Optimizing the Hit Finding Algorithm for Liquid Argon TPC Neutrino Detectors Using Parallel Architectures

TL;DR

This paper presents a parallelized implementation of the hit finding algorithm for Liquid Argon TPC neutrino detectors, significantly improving processing speed to handle larger data volumes in upcoming experiments.

Contribution

It introduces a parallelization approach for the LArTPC hit finding algorithm, achieving substantial speedups and integration into existing frameworks for future large-scale neutrino experiments.

Findings

Vectorization yields 2x speedup.

Multi-threading achieves 30-100x speedup.

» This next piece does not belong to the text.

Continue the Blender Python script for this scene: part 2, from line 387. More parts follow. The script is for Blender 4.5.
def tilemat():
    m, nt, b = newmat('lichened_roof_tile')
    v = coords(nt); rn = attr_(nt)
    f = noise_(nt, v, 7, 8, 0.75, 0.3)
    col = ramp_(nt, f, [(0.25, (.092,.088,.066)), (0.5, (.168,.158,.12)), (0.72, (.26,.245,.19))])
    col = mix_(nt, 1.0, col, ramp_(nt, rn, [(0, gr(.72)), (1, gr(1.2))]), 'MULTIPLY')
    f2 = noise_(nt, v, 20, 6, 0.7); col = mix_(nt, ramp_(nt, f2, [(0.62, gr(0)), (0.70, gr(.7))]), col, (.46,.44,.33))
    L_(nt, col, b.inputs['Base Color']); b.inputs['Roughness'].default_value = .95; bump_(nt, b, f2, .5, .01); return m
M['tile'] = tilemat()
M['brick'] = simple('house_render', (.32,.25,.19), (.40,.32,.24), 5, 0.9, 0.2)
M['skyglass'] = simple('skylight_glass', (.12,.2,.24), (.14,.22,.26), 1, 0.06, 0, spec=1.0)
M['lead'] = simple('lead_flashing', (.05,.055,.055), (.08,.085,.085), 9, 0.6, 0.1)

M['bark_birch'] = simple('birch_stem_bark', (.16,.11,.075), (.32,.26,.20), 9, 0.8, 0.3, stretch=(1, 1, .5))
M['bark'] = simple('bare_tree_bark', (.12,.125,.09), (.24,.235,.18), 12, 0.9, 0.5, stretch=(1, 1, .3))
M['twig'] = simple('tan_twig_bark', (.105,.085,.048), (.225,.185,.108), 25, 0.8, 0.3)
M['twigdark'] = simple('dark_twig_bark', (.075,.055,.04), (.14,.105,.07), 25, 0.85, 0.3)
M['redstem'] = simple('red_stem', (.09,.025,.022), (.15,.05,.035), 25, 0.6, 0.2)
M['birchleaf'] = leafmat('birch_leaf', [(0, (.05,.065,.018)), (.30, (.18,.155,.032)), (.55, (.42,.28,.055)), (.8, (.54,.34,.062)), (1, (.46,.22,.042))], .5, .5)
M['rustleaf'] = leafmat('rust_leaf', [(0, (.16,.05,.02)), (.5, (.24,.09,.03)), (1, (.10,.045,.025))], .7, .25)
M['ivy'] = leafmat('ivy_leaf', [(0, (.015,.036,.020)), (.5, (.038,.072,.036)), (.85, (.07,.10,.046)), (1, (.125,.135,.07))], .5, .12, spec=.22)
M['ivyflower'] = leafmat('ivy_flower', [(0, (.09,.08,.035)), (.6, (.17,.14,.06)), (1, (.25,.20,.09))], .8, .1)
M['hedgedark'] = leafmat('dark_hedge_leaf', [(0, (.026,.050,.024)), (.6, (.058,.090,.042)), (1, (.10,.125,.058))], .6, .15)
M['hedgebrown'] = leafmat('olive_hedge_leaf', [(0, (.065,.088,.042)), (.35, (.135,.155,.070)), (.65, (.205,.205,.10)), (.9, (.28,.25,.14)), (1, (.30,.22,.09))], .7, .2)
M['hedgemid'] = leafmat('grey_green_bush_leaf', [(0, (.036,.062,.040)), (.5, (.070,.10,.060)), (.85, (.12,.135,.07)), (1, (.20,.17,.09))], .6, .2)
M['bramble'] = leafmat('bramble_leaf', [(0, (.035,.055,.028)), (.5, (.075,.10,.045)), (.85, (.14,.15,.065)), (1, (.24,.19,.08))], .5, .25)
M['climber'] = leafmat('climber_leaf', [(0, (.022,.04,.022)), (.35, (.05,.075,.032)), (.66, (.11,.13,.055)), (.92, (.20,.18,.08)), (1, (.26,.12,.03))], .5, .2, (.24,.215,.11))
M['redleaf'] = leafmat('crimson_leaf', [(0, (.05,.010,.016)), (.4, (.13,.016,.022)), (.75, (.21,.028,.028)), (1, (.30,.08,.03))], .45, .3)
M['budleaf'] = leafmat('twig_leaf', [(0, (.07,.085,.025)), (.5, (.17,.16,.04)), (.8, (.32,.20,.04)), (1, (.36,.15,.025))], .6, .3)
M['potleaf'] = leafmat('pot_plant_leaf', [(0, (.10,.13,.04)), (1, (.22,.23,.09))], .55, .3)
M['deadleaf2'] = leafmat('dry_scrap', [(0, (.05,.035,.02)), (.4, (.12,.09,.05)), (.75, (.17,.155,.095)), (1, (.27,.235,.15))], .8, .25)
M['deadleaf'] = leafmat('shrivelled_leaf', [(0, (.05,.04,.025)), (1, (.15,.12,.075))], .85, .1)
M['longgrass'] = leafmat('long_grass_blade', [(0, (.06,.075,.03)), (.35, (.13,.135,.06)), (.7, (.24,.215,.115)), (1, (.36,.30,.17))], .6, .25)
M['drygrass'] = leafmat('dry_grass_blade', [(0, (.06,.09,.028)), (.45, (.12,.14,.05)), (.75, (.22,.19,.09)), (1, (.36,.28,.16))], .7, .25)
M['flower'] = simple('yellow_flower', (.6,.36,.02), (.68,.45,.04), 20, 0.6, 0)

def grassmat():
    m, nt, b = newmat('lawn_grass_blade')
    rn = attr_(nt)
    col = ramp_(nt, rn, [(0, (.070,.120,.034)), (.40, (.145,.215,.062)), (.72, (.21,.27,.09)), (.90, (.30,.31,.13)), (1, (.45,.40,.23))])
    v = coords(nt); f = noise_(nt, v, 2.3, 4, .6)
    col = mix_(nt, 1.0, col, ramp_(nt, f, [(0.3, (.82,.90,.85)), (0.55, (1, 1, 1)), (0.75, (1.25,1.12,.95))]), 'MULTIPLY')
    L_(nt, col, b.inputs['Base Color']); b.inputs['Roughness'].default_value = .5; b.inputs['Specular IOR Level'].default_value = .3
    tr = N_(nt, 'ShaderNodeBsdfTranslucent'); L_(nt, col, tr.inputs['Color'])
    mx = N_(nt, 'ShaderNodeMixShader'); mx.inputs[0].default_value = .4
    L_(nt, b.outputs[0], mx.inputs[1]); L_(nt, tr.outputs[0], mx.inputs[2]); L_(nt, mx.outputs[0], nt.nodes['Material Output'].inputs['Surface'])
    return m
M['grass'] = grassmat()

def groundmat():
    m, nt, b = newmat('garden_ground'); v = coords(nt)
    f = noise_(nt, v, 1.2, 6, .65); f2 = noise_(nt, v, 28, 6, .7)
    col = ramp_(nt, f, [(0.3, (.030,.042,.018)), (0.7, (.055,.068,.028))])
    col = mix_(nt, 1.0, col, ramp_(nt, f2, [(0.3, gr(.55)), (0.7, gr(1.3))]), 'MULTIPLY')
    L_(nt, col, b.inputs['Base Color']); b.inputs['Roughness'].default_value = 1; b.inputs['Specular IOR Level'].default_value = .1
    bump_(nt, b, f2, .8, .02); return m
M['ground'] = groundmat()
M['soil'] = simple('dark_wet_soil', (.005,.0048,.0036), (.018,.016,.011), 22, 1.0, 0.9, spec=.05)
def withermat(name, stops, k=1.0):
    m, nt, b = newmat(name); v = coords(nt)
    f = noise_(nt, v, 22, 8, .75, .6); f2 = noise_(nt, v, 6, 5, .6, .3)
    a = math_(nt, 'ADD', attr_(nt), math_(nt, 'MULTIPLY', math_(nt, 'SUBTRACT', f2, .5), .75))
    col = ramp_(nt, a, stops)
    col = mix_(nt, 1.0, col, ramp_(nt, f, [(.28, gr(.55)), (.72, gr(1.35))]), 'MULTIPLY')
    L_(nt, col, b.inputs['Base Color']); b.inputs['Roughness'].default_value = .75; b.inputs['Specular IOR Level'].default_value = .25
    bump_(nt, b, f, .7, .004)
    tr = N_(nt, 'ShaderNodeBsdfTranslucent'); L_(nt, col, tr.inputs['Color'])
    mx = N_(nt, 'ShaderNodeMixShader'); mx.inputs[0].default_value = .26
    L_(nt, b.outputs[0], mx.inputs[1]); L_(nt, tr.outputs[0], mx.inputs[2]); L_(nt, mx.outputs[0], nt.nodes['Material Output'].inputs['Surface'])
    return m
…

Integrated version is 10x faster on serial execution.

Abstract

Neutrinos are particles that interact rarely, so identifying them requires large detectors which produce lots of data. Processing this data with the computing power available is becoming even more difficult as the detectors increase in size to reach their physics goals. Liquid argon time projection chamber (LArTPC) neutrino experiments are expected to grow in the next decade to have 100 times more wires than in currently operating experiments, and modernization of LArTPC reconstruction code, including parallelization both at data- and instruction-level, will help to mitigate this challenge. The LArTPC hit finding algorithm is used across multiple experiments through a common software framework. In this paper we discuss a parallel implementation of this algorithm. Using a standalone setup we find speed up factors of two times from vectorization and 30--100 times from multi-threading on Intel architectures. The new version has been incorporated back into the framework so that it can be used by experiments. On a serial execution, the integrated version is about 10 times faster than the previous one and, once parallelization is enabled, further speedups comparable to the standalone program are achieved.